Rififi owns--but when that chick sings the Rififi song, I'm pretty sure she adds another "fi" to it, which annoyed me. Or maybe I was stoned and I'm entirely wrong. Stoned in Film History...yep. Sounds about right.

Posted by Mr. Poe | April 1, 2008 12:31 PM
2

And Richard Widmark (star of Dassin's Noir classic Night and the City) just died last week. It's kind of funny that two of the giants of Film Noir lived such long and seemingly happy lives.

Posted by kinaidos | April 1, 2008 12:35 PM
3

I just bought The Naked City, Night and the City, and Brute Force a couple weeks ago. I'll have to go back and Rififi.

Posted by elswinger | April 1, 2008 12:42 PM
4

Huh. 96. That's a good run. (Coincidentally, I was watching Topkapi last night). Maybe he wasn't so happy...his only son died young...the suave, melodic singer, Joe Dassin.

Posted by l'ete indien | April 1, 2008 12:46 PM
5

Damn, that's a fine movie.

Posted by Paulus | April 1, 2008 1:21 PM
6

Sigh. He wasn't just "active in leftist politics", he was a Communist. Period. Rififi was a great film (I own the DVD), but it's irritating that everybody still whitewashes the politics of that whole Stalinist crowd. Triumph of the Will was a great film too, but I don't think too many people wrote Leni Reifenstall was "active in right-wing politics" instead of that she was simply a Nazi.

Posted by Kim Scarborough | April 1, 2008 1:39 PM
7

"Rififi" at least is one of the top ten cops and robbers movies ever made, and arguably the best.
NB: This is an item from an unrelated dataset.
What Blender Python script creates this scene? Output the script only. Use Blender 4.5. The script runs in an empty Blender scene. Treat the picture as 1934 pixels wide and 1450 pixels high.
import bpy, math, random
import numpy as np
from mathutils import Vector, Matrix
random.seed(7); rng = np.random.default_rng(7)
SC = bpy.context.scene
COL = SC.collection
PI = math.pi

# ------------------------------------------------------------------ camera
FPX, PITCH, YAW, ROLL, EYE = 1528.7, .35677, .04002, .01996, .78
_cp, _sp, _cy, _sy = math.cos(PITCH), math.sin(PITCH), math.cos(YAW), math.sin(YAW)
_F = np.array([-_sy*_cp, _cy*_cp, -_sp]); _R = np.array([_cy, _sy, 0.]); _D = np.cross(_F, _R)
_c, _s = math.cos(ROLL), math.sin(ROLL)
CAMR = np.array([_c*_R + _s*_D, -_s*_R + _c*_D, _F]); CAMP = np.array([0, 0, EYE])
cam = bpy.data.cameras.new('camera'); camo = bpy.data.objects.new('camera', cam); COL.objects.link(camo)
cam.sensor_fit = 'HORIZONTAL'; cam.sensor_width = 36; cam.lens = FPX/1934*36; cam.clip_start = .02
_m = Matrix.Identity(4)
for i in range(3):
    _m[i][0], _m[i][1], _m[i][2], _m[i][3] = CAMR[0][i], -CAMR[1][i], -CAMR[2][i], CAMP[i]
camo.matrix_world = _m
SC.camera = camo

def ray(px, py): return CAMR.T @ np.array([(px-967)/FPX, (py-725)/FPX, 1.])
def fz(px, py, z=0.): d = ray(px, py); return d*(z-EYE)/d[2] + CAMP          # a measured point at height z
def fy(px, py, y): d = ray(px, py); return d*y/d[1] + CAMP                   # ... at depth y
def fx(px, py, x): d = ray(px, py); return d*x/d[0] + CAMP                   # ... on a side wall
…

Posted by ivan | April 1, 2008 3:01 PM
8

@6 Thank you for pointing out that JD was a communist. I didn't know that. However, it seems reductionist to imply that all communists are the same as Stalinists and are all the same the way all Nazis were Nazi's. Communism has been too broad a movement with many variants to be considered all the same as the policies of Stalin.

Yup, Rafifi was a great film. I was under the impression it was banned here for a long time because its' depiction of junkie kidnappers was too harsh for American audiences of the time.